Overfishing a menace in world’s largest lake


Over fishing in Lake Kariba, Zambia and Zimbabwe.

from ESTHER SHAVI in Kariba, Zimbabwe
Zimbabwe Bureau
KARIBA, (CAJ News) – THE alarm bell is ringing out about overfishing at the world’s largest manmade lake amid increased demand for fish, inadequate fishing regulations and lax enforcement of regulations.

The problems are rife in Lake Kariba, located on the border of Zambia and Zimbabwe.

For around 60 years, it has been a vital resource for local communities and an important fishing hub.

However, concerns have recently arisen regarding the sustainability of fishing practices in the lake, with the Food and Agriculture Organization (FAO) expressing concern.

According to the FAO, overfishing occurs when fish are harvested at a rate that exceeds their natural reproduction ability, leading to a decline in fish populations and ecosystem imbalances.

This issue has become a pressing concern in Lake Kariba, as increased demand for fish, combined with inadequate fishing regulations and enforcement, has put immense pressure on the fish stocks.

Fishermen, who heavily rely on the lake for their livelihoods, have witnessed the consequences firsthand.

Simon Chimombe, a local fisherman, recalls a noticeable decline in fish size and quantity over the years.

“We used to catch large quantities of fish easily.

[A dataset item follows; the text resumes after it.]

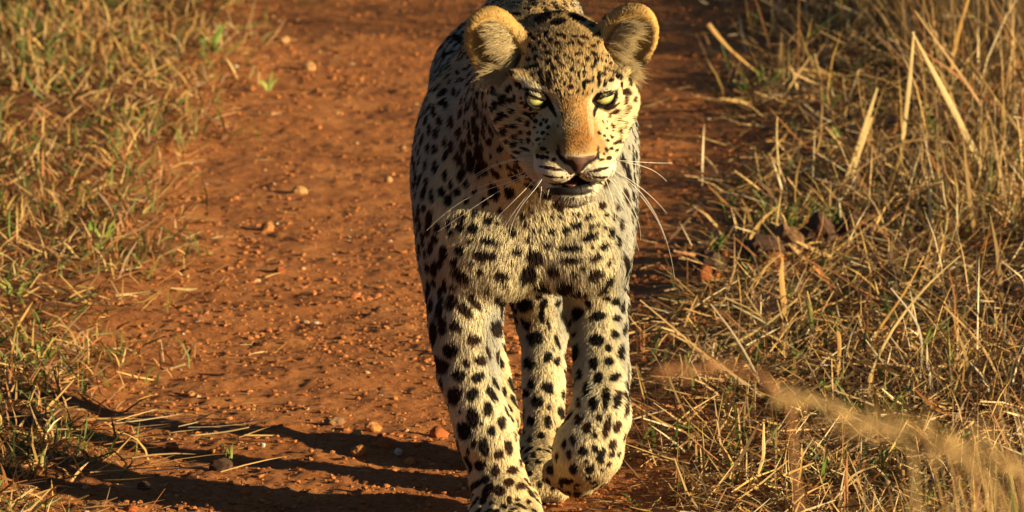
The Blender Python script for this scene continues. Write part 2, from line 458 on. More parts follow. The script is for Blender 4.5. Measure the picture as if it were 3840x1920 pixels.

Nowadays, we have to venture deeper into the lake and spend more time fishing to get a decent catch,” said Chimombe.

Authorities, recognizing the urgency of the situation, have taken steps to address the challenges of overfishing in Lake Kariba.

The Zimbabwean Parks and Wildlife Management Authority (ZPWMA) and the Zambian Department of Fisheries (DoF) have partnered with local communities and international organisations to implement several initiatives aimed at achieving sustainable fishing practices.

One solution being advocated by authorities and echoed by the FAO is the establishment of fishing quotas and restrictions on fishing gear.

By setting limits on the amount of fish that can be caught, as well as regulating the types of fishing gear used, it is hoped that the pressure on fish stocks can be alleviated.

Additionally, the ZPWMA and DoF have increased efforts to enforce existing regulations and promote compliance among fishermen.

Furthermore, the implementation of community-based fisheries management systems is being explored.

These systems empower local communities to actively participate in decision-making processes regarding fishing practices, allowing for the creation of sustainable fishing plans that take into account the ecological balance of the lake.

In terms of alternative income generation, authorities have also been promoting fish farming as a viable solution.

By providing training, infrastructure and financial support to interested individuals and communities, aquaculture projects are being established as an alternative to overreliance on wild fish populations.

While challenges remain and progress is gradual, the joint efforts of fishing communities, authorities, and international organizations are promising steps towards ensuring the long-term sustainability of fishing practices in Lake Kariba.

By embracing comprehensive measures that combine responsible fishing practices, community involvement and alternative income sources, there is hope for the restoration and conservation of this vital ecosystem.

As the fate of Lake Kariba’s fish stocks hangs in the balance, the collaborative efforts of all stakeholders hold the key to a sustainable future for both the fishing industry and the ecological health of the lake.